In one work, Semiotica I (1985-89), Beam combined images of a soaring eagle, pre-eminent symbol of Indigenous spirituality, with those of a Cape Kennedy spacecraft ready for launching, a traffic light and a parking meter. Observers are meant to draw their own conclusions from the work, a feat best accomplished when one becomes familiar with the whole of this artist's creative output. Contemporary work by Indigenous artists is expanding rapidly into performance art, new media, ivideo, and installation projects. Vancouver-based Ojibwe artist Rebecca Belmore, who was the first female Indigenous artist to represent Canada at the Venice Biennale (2005) and was one of the winners of the 2013 Governor General ‘s Award in Visual and Media Arts, has undertaken fierce, iconoclastic public performances on themes like the disappearance of Indigenous women from the streets of Vancouver (Vigil, 2002).
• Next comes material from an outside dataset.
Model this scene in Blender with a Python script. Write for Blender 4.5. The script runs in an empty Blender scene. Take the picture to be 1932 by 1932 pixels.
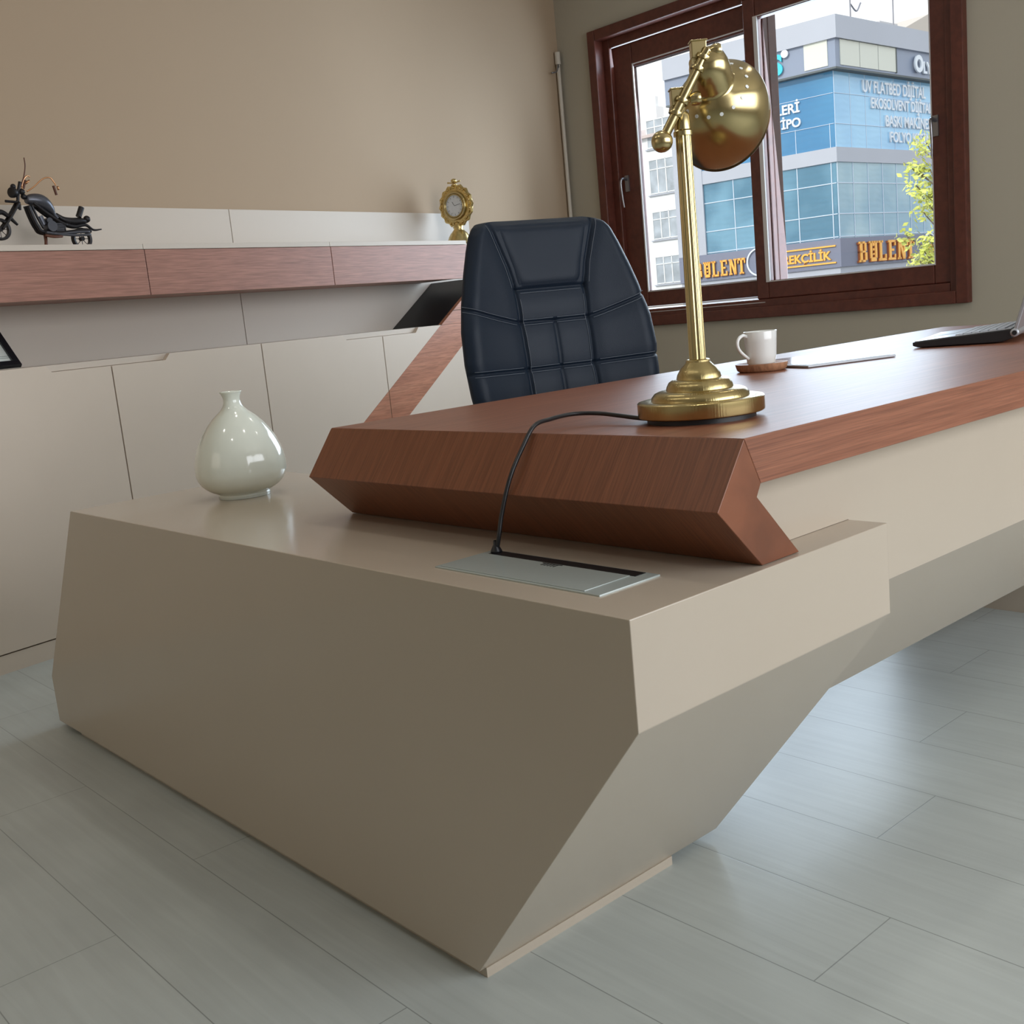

Belmore has also mounted elaborate video installations, typically using herself as the chief performer, addressing metaphorically charged themes like water (Fountain, 2005), and has created countless sculptures and photographs that address a wide array of Indigenous themes.

An artist of Cree and Irish ancestry, Kent Monkman (born 1965) has staged elaborate pageants in bright, feather costumes that look like a cross between a drag queen contest and a religious ritual, painted historical panoramas in the 19thcentury Hudson River School style, and made videos, all deploying his perverse and funny alter-ego Miss Chief Eagle Testickle.

Born in Fort St. John, British Columbia in 1970 of Cree and Swiss ancestry, Brian Jungen, whose work has received major surveys at the Tate Modern in London and the Vancouver Art Gallery and who is a recent recipient of the Gershon Iskowitz prize at the Art Gallery of Ontario, uses the ordinary objects of popular culture and everyday life to create intensely crafted works that address Indigenous issues in the larger context of global consumer culture. In Prototypes of New Understanding, for instance, Jungen sewed parts of Nike Air Jordans into Northwest Coast style masks. In Shapeshifter (2002) and Cetology (2003), Jungen built massive (to scale) whale skeletons out of white plastic lawn chairs.

As among other Canadian artists of the late 20th and early 21st century, those of Indigenous background continue to produce works that express concern for society as a whole. As Indigenous people, these artists help bring authenticity, conviction, and often direct personal experience to the empowerment of their visual representations.